▶ **TASK OBJECTIVE**
Up to and including the line that contains "bg.inputs['Strength'].default_value = 0.135", repeat each line of the data exactly, starting from the first.

BEGIN DATA SECTION

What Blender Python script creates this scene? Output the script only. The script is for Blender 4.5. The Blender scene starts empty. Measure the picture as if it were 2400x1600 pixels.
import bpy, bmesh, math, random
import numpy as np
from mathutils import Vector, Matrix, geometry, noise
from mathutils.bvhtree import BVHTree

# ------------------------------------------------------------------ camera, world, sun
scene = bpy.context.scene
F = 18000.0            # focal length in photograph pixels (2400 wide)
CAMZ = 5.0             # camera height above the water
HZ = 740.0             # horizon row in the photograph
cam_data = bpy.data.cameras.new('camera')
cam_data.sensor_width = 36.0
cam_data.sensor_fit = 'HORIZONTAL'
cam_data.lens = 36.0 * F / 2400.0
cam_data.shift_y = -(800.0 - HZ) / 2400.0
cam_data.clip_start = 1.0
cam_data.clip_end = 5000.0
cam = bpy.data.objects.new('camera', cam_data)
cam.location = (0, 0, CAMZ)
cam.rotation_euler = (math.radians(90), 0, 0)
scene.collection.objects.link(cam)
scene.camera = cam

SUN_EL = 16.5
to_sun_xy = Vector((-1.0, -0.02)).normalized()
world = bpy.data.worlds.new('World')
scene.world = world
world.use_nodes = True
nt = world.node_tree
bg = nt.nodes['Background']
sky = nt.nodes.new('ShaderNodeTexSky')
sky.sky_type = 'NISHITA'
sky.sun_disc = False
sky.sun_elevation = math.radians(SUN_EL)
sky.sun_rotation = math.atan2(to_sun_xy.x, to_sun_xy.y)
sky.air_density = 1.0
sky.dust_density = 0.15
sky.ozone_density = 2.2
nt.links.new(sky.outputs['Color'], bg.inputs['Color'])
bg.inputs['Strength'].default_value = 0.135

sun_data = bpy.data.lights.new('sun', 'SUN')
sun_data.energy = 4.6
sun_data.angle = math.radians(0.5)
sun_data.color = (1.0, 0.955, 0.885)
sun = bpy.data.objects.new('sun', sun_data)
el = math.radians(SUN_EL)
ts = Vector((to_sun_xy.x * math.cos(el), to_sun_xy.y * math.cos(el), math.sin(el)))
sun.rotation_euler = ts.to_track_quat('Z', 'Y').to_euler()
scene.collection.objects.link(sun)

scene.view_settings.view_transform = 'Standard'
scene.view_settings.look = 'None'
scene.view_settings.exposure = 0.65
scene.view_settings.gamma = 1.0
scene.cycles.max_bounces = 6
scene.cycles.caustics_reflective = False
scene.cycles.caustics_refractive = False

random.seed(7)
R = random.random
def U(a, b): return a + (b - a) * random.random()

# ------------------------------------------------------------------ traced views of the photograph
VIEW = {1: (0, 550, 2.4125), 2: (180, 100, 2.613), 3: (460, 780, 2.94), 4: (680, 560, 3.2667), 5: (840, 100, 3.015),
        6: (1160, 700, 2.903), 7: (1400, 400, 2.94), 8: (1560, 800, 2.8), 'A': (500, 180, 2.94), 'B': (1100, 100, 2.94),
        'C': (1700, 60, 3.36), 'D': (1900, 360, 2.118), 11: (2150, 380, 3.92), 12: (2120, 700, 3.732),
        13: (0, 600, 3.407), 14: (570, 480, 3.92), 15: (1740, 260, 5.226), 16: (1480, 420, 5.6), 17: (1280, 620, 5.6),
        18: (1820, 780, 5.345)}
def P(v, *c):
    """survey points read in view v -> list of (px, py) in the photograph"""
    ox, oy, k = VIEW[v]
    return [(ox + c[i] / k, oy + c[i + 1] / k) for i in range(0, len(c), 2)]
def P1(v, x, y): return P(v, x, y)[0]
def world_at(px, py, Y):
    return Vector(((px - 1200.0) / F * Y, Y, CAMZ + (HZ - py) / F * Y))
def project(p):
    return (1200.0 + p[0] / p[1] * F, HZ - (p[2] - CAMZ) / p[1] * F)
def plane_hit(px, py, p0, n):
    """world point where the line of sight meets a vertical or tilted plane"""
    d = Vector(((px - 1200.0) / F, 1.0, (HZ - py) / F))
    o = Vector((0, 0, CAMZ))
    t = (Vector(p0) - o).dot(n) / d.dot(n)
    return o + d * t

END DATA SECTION

▶ **ANSWER TO THE TASK**
What Blender Python script creates this scene? Output the script only. The script is for Blender 4.5. The Blender scene starts empty. Measure the picture as if it were 2400x1600 pixels.
import bpy, bmesh, math, random
import numpy as np
from mathutils import Vector, Matrix, geometry, noise
from mathutils.bvhtree import BVHTree

# ------------------------------------------------------------------ camera, world, sun
scene = bpy.context.scene
F = 18000.0            # focal length in photograph pixels (2400 wide)
CAMZ = 5.0             # camera height above the water
HZ = 740.0             # horizon row in the photograph
cam_data = bpy.data.cameras.new('camera')
cam_data.sensor_width = 36.0
cam_data.sensor_fit = 'HORIZONTAL'
cam_data.lens = 36.0 * F / 2400.0
cam_data.shift_y = -(800.0 - HZ) / 2400.0
cam_data.clip_start = 1.0
cam_data.clip_end = 5000.0
cam = bpy.data.objects.new('camera', cam_data)
cam.location = (0, 0, CAMZ)
cam.rotation_euler = (math.radians(90), 0, 0)
scene.collection.objects.link(cam)
scene.camera = cam

SUN_EL = 16.5
to_sun_xy = Vector((-1.0, -0.02)).normalized()
world = bpy.data.worlds.new('World')
scene.world = world
world.use_nodes = True
nt = world.node_tree
bg = nt.nodes['Background']
sky = nt.nodes.new('ShaderNodeTexSky')
sky.sky_type = 'NISHITA'
sky.sun_disc = False
sky.sun_elevation = math.radians(SUN_EL)
sky.sun_rotation = math.atan2(to_sun_xy.x, to_sun_xy.y)
sky.air_density = 1.0
sky.dust_density = 0.15
sky.ozone_density = 2.2
nt.links.new(sky.outputs['Color'], bg.inputs['Color'])
bg.inputs['Strength'].default_value = 0.135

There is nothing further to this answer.